■ **INPUT FOR THIS TASK**:

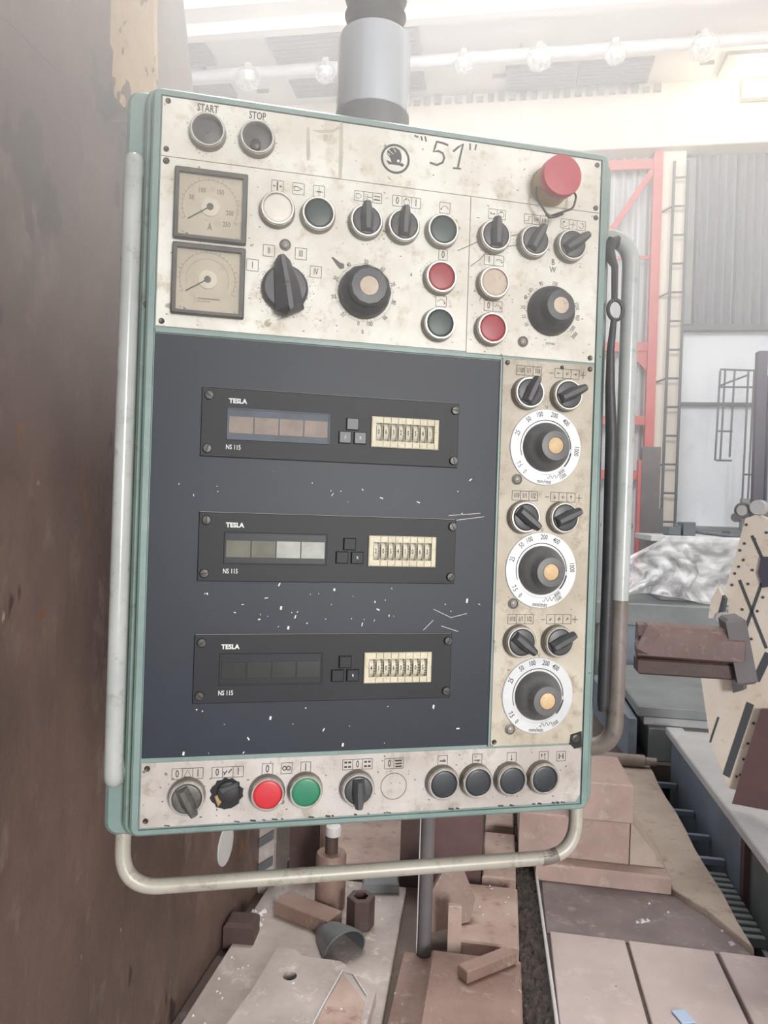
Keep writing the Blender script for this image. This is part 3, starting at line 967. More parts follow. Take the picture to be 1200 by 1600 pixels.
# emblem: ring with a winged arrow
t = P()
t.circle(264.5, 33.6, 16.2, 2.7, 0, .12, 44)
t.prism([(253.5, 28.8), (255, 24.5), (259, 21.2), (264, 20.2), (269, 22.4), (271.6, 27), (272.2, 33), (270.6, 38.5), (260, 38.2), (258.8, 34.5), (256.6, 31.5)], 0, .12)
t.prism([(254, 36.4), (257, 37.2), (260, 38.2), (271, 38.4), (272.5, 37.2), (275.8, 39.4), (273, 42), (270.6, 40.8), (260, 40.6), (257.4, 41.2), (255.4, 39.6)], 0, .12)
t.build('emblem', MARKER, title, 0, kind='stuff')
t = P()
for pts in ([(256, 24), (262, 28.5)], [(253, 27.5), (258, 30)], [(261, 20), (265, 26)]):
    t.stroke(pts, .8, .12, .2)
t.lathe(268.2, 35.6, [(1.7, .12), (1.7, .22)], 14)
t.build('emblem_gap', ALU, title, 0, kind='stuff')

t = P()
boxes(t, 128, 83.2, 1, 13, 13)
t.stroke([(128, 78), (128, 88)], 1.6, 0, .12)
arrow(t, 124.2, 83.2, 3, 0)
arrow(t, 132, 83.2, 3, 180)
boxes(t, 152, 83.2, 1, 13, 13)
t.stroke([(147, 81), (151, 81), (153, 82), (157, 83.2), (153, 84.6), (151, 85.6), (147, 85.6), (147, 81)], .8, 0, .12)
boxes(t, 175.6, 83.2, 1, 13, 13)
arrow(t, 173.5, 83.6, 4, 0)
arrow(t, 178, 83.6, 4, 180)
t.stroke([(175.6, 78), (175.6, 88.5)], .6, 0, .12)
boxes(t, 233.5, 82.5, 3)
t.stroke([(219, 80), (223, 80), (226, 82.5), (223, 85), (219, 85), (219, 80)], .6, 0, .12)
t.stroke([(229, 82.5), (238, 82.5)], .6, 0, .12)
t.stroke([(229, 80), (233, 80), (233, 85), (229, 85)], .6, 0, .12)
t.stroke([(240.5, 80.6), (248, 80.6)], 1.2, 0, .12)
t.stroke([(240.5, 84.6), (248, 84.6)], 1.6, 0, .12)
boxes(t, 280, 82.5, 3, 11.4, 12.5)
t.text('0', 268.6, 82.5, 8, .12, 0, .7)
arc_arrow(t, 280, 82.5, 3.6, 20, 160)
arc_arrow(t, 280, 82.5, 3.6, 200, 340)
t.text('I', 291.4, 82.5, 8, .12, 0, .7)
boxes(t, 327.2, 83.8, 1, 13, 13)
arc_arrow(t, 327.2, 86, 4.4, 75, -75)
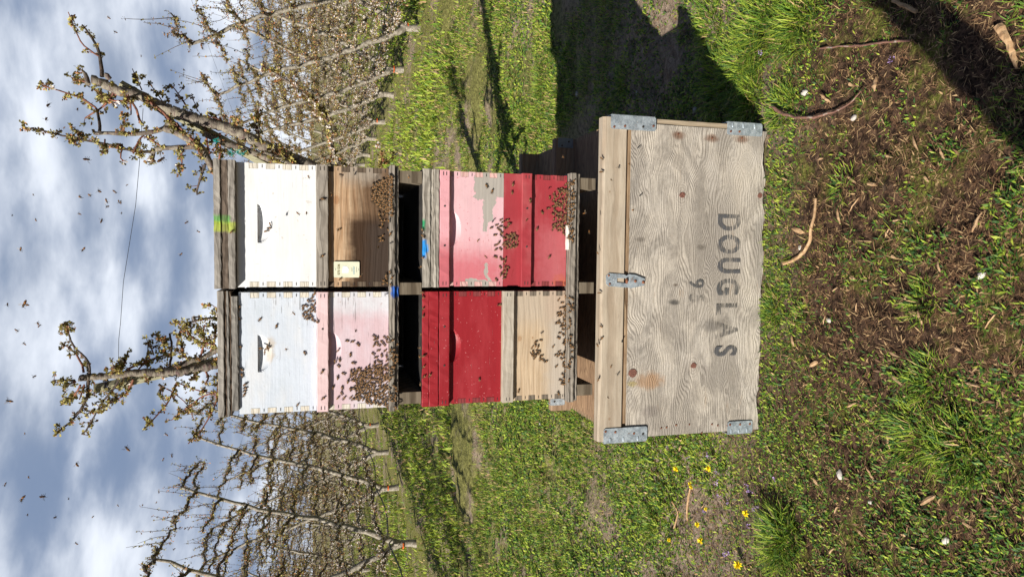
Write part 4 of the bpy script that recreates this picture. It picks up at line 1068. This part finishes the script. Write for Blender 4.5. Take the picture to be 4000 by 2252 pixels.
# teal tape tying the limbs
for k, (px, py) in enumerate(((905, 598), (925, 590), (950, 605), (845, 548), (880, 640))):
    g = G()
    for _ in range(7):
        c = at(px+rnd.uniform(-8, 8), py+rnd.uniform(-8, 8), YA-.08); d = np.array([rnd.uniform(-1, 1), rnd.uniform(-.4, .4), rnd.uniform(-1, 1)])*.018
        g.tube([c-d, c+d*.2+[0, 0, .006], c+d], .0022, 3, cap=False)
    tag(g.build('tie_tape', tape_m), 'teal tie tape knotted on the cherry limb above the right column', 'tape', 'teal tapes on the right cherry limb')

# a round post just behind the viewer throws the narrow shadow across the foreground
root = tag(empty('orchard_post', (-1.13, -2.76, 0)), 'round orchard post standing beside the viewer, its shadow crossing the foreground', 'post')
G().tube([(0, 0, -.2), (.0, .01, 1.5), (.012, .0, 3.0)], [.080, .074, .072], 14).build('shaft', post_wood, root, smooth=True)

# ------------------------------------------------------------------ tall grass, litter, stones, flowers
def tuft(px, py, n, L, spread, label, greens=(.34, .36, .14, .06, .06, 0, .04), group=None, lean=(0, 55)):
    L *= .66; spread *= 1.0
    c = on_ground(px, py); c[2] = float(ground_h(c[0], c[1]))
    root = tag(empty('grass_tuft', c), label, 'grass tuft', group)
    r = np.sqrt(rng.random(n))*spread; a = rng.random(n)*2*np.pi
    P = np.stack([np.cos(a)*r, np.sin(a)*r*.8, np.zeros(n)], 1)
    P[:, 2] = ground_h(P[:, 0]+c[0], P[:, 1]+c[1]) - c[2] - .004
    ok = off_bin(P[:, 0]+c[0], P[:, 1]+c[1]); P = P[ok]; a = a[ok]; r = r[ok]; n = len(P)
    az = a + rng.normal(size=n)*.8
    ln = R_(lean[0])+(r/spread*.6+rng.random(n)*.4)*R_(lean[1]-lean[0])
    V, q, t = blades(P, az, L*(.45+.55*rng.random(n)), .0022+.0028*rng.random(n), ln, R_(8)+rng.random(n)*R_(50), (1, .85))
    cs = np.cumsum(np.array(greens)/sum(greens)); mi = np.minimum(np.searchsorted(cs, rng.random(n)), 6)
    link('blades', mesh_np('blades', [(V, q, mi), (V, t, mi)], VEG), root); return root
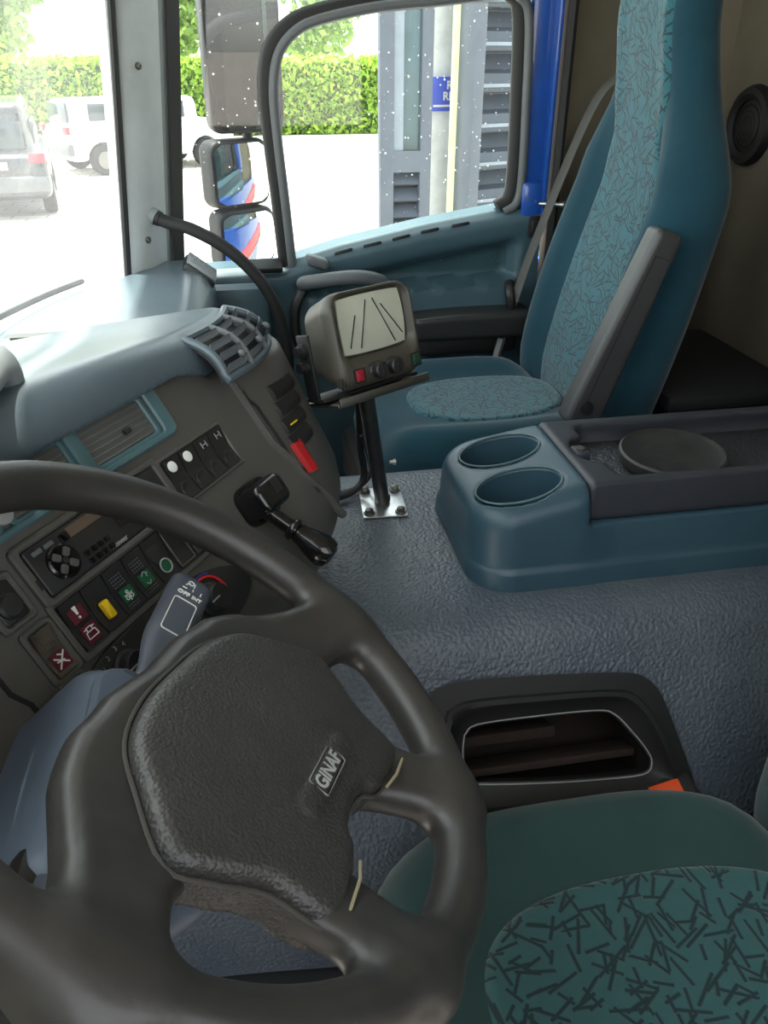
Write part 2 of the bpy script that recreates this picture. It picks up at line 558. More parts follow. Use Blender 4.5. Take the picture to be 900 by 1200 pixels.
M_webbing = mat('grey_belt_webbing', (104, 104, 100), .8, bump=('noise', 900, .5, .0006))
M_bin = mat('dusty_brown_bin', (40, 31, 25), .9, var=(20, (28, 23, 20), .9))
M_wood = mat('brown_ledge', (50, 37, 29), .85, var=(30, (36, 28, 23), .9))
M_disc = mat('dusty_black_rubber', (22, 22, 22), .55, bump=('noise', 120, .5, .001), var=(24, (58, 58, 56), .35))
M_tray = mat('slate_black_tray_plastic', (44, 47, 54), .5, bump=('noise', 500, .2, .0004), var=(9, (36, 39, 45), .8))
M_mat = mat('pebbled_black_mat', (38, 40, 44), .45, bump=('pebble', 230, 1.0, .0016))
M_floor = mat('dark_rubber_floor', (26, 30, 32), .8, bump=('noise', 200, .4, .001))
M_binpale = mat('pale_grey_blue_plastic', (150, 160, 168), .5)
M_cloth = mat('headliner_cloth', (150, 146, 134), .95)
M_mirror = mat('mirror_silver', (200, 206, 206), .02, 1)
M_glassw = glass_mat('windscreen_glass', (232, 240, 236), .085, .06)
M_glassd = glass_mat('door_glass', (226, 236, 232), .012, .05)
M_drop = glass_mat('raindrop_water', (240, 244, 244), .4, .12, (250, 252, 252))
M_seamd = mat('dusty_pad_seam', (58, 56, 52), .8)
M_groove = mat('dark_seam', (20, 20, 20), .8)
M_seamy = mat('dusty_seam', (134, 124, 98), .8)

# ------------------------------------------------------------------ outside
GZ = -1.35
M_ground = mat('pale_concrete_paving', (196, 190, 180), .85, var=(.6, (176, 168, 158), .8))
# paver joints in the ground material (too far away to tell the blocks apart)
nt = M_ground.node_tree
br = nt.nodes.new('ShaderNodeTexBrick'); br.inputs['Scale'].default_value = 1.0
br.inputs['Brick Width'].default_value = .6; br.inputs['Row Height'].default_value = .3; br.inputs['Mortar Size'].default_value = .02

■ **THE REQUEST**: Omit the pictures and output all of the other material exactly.

■ **SOLUTION TO THIS EXERCISE**:
Keep writing the Blender script for this image. This is part 3, starting at line 967. More parts follow. Take the picture to be 1200 by 1600 pixels.
# emblem: ring with a winged arrow
t = P()
t.circle(264.5, 33.6, 16.2, 2.7, 0, .12, 44)
t.prism([(253.5, 28.8), (255, 24.5), (259, 21.2), (264, 20.2), (269, 22.4), (271.6, 27), (272.2, 33), (270.6, 38.5), (260, 38.2), (258.8, 34.5), (256.6, 31.5)], 0, .12)
t.prism([(254, 36.4), (257, 37.2), (260, 38.2), (271, 38.4), (272.5, 37.2), (275.8, 39.4), (273, 42), (270.6, 40.8), (260, 40.6), (257.4, 41.2), (255.4, 39.6)], 0, .12)
t.build('emblem', MARKER, title, 0, kind='stuff')
t = P()
for pts in ([(256, 24), (262, 28.5)], [(253, 27.5), (258, 30)], [(261, 20), (265, 26)]):
    t.stroke(pts, .8, .12, .2)
t.lathe(268.2, 35.6, [(1.7, .12), (1.7, .22)], 14)
t.build('emblem_gap', ALU, title, 0, kind='stuff')

t = P()
boxes(t, 128, 83.2, 1, 13, 13)
t.stroke([(128, 78), (128, 88)], 1.6, 0, .12)
arrow(t, 124.2, 83.2, 3, 0)
arrow(t, 132, 83.2, 3, 180)
boxes(t, 152, 83.2, 1, 13, 13)
t.stroke([(147, 81), (151, 81), (153, 82), (157, 83.2), (153, 84.6), (151, 85.6), (147, 85.6), (147, 81)], .8, 0, .12)
boxes(t, 175.6, 83.2, 1, 13, 13)
arrow(t, 173.5, 83.6, 4, 0)
arrow(t, 178, 83.6, 4, 180)
t.stroke([(175.6, 78), (175.6, 88.5)], .6, 0, .12)
boxes(t, 233.5, 82.5, 3)
t.stroke([(219, 80), (223, 80), (226, 82.5), (223, 85), (219, 85), (219, 80)], .6, 0, .12)
t.stroke([(229, 82.5), (238, 82.5)], .6, 0, .12)
t.stroke([(229, 80), (233, 80), (233, 85), (229, 85)], .6, 0, .12)
t.stroke([(240.5, 80.6), (248, 80.6)], 1.2, 0, .12)
t.stroke([(240.5, 84.6), (248, 84.6)], 1.6, 0, .12)
boxes(t, 280, 82.5, 3, 11.4, 12.5)
t.text('0', 268.6, 82.5, 8, .12, 0, .7)
arc_arrow(t, 280, 82.5, 3.6, 20, 160)
arc_arrow(t, 280, 82.5, 3.6, 200, 340)
t.text('I', 291.4, 82.5, 8, .12, 0, .7)
boxes(t, 327.2, 83.8, 1, 13, 13)
arc_arrow(t, 327.2, 86, 4.4, 75, -75)
Write part 4 of the bpy script that recreates this picture. It picks up at line 1068. This part finishes the script. Write for Blender 4.5. Take the picture to be 4000 by 2252 pixels.
# teal tape tying the limbs
for k, (px, py) in enumerate(((905, 598), (925, 590), (950, 605), (845, 548), (880, 640))):
    g = G()
    for _ in range(7):
        c = at(px+rnd.uniform(-8, 8), py+rnd.uniform(-8, 8), YA-.08); d = np.array([rnd.uniform(-1, 1), rnd.uniform(-.4, .4), rnd.uniform(-1, 1)])*.018
        g.tube([c-d, c+d*.2+[0, 0, .006], c+d], .0022, 3, cap=False)
    tag(g.build('tie_tape', tape_m), 'teal tie tape knotted on the cherry limb above the right column', 'tape', 'teal tapes on the right cherry limb')

# a round post just behind the viewer throws the narrow shadow across the foreground
root = tag(empty('orchard_post', (-1.13, -2.76, 0)), 'round orchard post standing beside the viewer, its shadow crossing the foreground', 'post')
G().tube([(0, 0, -.2), (.0, .01, 1.5), (.012, .0, 3.0)], [.080, .074, .072], 14).build('shaft', post_wood, root, smooth=True)

# ------------------------------------------------------------------ tall grass, litter, stones, flowers
def tuft(px, py, n, L, spread, label, greens=(.34, .36, .14, .06, .06, 0, .04), group=None, lean=(0, 55)):
    L *= .66; spread *= 1.0
    c = on_ground(px, py); c[2] = float(ground_h(c[0], c[1]))
    root = tag(empty('grass_tuft', c), label, 'grass tuft', group)
    r = np.sqrt(rng.random(n))*spread; a = rng.random(n)*2*np.pi
    P = np.stack([np.cos(a)*r, np.sin(a)*r*.8, np.zeros(n)], 1)
    P[:, 2] = ground_h(P[:, 0]+c[0], P[:, 1]+c[1]) - c[2] - .004
    ok = off_bin(P[:, 0]+c[0], P[:, 1]+c[1]); P = P[ok]; a = a[ok]; r = r[ok]; n = len(P)
    az = a + rng.normal(size=n)*.8
    ln = R_(lean[0])+(r/spread*.6+rng.random(n)*.4)*R_(lean[1]-lean[0])
    V, q, t = blades(P, az, L*(.45+.55*rng.random(n)), .0022+.0028*rng.random(n), ln, R_(8)+rng.random(n)*R_(50), (1, .85))
    cs = np.cumsum(np.array(greens)/sum(greens)); mi = np.minimum(np.searchsorted(cs, rng.random(n)), 6)
    link('blades', mesh_np('blades', [(V, q, mi), (V, t, mi)], VEG), root); return root
Write part 2 of the bpy script that recreates this picture. It picks up at line 558. More parts follow. Use Blender 4.5. Take the picture to be 900 by 1200 pixels.
M_webbing = mat('grey_belt_webbing', (104, 104, 100), .8, bump=('noise', 900, .5, .0006))
M_bin = mat('dusty_brown_bin', (40, 31, 25), .9, var=(20, (28, 23, 20), .9))
M_wood = mat('brown_ledge', (50, 37, 29), .85, var=(30, (36, 28, 23), .9))
M_disc = mat('dusty_black_rubber', (22, 22, 22), .55, bump=('noise', 120, .5, .001), var=(24, (58, 58, 56), .35))
M_tray = mat('slate_black_tray_plastic', (44, 47, 54), .5, bump=('noise', 500, .2, .0004), var=(9, (36, 39, 45), .8))
M_mat = mat('pebbled_black_mat', (38, 40, 44), .45, bump=('pebble', 230, 1.0, .0016))
M_floor = mat('dark_rubber_floor', (26, 30, 32), .8, bump=('noise', 200, .4, .001))
M_binpale = mat('pale_grey_blue_plastic', (150, 160, 168), .5)
M_cloth = mat('headliner_cloth', (150, 146, 134), .95)
M_mirror = mat('mirror_silver', (200, 206, 206), .02, 1)
M_glassw = glass_mat('windscreen_glass', (232, 240, 236), .085, .06)
M_glassd = glass_mat('door_glass', (226, 236, 232), .012, .05)
M_drop = glass_mat('raindrop_water', (240, 244, 244), .4, .12, (250, 252, 252))
M_seamd = mat('dusty_pad_seam', (58, 56, 52), .8)
M_groove = mat('dark_seam', (20, 20, 20), .8)
M_seamy = mat('dusty_seam', (134, 124, 98), .8)

# ------------------------------------------------------------------ outside
GZ = -1.35
M_ground = mat('pale_concrete_paving', (196, 190, 180), .85, var=(.6, (176, 168, 158), .8))
# paver joints in the ground material (too far away to tell the blocks apart)
nt = M_ground.node_tree
br = nt.nodes.new('ShaderNodeTexBrick'); br.inputs['Scale'].default_value = 1.0
br.inputs['Brick Width'].default_value = .6; br.inputs['Row Height'].default_value = .3; br.inputs['Mortar Size'].default_value = .02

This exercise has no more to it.